The mountain also supports a variety of wildlife including numerous herds of goats. Local legend has it that the goats of Ainos have gold teeth. Undoubtedly, Jason could have saved himself a lot of time and trouble by capturing and breeding some of these, and made a fortune in the process. Sadly, it's just another Kefalonian myth, although something in their natural diet does give their teeth a golden glow (or so I've been told).

ponies Almost as rare as the golden-toothed goats are the wild horses of Ainos. Some claim these are descendants of the wild horses of Thessaly, one of three ancient Greek breeds now extinct (Achaean, Thessalian & Thracian). Others reckon they are descended from escaped or released livestock. Most likely they are escaped / released horses descended from Pindos ponies, which were captured, broken and traded at horse fairs in Aitoloakarnania (the Greek mainland opposite Kefalonia, north of the Gulf of Corinth) and Arta. The Pindos ponies themselves are thought to be descended from Thessalian stock. Officially the ponies are not a recognised breed but are classed as a Type B Mountain Pony. Whatever, they are cautious creatures, prone to flight if approached (so maybe they're descended from Pegasus?) If you're very quiet you might catch a glimpse of them around the Zoodochos Pigi ("life-giving source", i.e. fresh water) monastery above Arginia.
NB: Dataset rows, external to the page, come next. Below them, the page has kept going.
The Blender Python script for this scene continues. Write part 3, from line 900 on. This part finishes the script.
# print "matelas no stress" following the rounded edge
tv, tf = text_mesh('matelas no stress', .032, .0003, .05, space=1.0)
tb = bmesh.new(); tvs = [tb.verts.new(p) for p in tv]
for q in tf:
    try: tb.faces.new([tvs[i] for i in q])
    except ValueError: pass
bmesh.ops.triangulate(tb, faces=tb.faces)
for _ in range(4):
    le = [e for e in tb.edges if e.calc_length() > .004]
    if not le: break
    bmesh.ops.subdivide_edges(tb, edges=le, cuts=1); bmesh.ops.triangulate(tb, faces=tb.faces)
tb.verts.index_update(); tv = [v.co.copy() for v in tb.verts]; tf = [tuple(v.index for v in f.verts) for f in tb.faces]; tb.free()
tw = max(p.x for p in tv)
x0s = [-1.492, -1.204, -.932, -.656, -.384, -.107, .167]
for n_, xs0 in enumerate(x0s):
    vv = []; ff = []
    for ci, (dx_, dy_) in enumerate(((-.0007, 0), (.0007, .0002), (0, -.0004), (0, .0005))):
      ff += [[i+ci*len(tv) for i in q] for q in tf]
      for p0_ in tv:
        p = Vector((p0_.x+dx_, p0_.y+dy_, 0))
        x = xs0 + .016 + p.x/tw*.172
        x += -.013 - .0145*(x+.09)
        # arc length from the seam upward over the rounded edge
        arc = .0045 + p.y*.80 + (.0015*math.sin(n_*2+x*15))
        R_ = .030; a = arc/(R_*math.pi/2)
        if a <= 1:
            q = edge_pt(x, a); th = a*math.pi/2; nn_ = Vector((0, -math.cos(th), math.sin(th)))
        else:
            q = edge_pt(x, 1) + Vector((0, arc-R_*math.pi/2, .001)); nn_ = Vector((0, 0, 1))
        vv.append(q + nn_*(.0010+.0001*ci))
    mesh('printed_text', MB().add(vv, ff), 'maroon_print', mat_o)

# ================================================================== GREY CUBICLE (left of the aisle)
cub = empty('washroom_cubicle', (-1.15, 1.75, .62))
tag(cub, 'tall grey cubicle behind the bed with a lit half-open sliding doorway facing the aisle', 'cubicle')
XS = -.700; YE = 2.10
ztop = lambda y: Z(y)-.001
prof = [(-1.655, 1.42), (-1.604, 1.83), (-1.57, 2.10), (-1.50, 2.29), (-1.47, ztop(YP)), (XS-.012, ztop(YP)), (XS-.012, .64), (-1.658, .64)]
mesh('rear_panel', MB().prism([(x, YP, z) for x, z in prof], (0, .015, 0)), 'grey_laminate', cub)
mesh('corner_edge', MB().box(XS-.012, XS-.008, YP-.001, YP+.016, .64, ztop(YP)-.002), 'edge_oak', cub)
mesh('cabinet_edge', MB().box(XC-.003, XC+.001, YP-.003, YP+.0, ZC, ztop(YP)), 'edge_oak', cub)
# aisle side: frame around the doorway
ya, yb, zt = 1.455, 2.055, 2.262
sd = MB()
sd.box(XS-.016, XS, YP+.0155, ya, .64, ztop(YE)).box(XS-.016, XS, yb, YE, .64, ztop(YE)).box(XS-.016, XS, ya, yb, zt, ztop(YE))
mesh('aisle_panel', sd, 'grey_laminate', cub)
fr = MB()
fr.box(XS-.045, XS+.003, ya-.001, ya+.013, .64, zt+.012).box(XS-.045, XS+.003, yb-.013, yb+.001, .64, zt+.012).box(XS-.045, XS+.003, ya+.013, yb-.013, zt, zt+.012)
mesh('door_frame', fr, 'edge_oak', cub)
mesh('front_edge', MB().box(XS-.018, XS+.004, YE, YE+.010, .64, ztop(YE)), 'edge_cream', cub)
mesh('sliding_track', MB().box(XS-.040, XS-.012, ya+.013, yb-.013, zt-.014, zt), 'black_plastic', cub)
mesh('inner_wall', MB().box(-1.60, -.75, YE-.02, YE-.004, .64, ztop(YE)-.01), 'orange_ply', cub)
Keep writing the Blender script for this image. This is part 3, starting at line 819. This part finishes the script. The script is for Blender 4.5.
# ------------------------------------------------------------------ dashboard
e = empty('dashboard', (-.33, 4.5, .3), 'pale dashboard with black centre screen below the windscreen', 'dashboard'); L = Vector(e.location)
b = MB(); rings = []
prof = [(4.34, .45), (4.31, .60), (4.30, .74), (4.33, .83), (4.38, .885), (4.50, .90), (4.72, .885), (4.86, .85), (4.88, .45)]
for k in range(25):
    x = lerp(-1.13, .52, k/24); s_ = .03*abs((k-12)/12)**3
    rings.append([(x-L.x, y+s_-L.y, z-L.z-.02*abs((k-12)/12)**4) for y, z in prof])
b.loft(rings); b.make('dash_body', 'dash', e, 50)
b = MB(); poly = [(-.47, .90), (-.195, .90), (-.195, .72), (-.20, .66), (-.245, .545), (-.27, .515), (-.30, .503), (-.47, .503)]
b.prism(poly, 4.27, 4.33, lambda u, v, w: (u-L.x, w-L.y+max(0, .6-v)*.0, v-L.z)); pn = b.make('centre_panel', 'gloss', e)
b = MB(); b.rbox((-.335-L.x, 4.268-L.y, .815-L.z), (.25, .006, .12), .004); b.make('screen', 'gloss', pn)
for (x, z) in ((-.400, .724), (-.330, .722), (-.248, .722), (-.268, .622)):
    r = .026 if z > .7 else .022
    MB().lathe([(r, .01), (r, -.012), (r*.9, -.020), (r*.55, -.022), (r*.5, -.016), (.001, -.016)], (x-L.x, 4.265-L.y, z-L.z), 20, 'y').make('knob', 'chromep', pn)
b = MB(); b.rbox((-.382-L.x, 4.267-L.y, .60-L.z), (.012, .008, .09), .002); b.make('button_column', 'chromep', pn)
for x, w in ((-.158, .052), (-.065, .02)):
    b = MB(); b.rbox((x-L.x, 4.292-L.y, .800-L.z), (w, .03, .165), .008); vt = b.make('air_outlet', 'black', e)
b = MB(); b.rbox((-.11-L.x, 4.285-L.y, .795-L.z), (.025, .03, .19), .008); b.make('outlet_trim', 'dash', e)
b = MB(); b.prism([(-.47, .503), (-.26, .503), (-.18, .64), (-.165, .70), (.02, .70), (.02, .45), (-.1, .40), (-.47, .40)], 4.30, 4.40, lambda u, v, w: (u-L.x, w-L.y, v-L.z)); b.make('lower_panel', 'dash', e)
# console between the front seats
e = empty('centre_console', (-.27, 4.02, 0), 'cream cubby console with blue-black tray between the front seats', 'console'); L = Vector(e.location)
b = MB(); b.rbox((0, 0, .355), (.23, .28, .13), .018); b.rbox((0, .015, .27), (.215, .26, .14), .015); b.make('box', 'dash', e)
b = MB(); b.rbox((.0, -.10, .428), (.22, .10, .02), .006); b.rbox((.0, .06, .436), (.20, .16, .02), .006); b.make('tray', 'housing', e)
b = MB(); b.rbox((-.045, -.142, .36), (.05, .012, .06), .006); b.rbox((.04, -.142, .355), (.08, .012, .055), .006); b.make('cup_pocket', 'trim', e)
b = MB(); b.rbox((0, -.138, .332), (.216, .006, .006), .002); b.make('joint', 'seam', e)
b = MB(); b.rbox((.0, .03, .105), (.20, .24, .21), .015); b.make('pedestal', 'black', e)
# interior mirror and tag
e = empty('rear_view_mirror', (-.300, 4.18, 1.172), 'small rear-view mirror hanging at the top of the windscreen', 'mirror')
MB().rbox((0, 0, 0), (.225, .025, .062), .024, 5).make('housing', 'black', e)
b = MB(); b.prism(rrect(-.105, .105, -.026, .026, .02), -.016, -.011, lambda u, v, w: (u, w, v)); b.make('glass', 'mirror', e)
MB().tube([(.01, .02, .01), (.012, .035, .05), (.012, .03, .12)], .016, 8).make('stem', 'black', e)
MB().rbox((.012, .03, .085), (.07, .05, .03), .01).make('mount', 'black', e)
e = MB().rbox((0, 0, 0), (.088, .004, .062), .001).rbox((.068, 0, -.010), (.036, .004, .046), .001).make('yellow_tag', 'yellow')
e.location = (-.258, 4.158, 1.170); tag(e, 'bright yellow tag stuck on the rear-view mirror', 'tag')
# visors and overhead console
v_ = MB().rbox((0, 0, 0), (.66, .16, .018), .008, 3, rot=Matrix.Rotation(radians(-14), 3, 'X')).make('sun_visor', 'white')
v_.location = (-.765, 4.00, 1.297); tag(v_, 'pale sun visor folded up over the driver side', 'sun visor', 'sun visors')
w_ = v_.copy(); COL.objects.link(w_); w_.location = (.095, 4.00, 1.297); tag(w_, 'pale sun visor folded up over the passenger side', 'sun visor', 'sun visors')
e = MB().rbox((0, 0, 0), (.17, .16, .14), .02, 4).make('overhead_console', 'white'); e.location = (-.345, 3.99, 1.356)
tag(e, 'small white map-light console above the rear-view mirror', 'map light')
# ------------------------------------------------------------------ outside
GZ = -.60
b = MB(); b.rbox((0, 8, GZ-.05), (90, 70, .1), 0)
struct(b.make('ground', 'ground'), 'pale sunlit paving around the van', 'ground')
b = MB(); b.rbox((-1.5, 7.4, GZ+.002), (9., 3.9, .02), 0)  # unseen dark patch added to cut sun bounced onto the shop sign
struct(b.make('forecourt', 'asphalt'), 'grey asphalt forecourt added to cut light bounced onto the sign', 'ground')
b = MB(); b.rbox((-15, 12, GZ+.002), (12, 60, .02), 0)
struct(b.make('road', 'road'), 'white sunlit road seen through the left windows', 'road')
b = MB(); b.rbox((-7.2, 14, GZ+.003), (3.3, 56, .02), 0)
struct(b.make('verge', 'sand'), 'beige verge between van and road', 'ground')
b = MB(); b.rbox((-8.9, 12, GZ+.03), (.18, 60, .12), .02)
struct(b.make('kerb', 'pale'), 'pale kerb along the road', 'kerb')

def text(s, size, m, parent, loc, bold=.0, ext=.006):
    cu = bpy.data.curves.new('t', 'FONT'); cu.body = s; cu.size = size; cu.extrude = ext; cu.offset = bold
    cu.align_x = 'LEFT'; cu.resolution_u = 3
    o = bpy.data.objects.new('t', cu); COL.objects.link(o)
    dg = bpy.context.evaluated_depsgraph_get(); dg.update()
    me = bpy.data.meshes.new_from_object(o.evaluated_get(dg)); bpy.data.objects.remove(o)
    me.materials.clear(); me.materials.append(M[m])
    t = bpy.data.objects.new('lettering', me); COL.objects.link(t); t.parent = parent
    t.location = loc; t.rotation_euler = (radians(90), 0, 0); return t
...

Slightly more common are birds of prey such as Griffon vultures, common buzzards, Eleonora’s Falcons and the huge Eagle Owl. Golden Eagles may still be seen although they no longer appear to nest on the island. Other bird life on and around Ainos includes the black woodpecker and the white-backed woodpecker and many birds once common in the UK can still be seen on Kefalonia. You may also come across hares (some with 'silver' teeth), tortoises, various snakes and lizards.

From the Argostoli – Sami road the narrow, winding road commissioned by Napier clings to the mountainside and is now surfaced to the summit. Down the other side, coming out near Arginia, is a rough track suitable only for 4x4s - the track terrifies some people and may be impassable during the winter and early season.

Although the track over the summit isn’t recommended there’s a surfaced road across the mountain that's a very pleasant drive. From the Argostoli – Sami road take the turn to the summit and, just before the huge radar dishes, take the left fork. This road leads through some beautiful scenery in the Pyrgi area into the hill villages on the Poros – Sami road.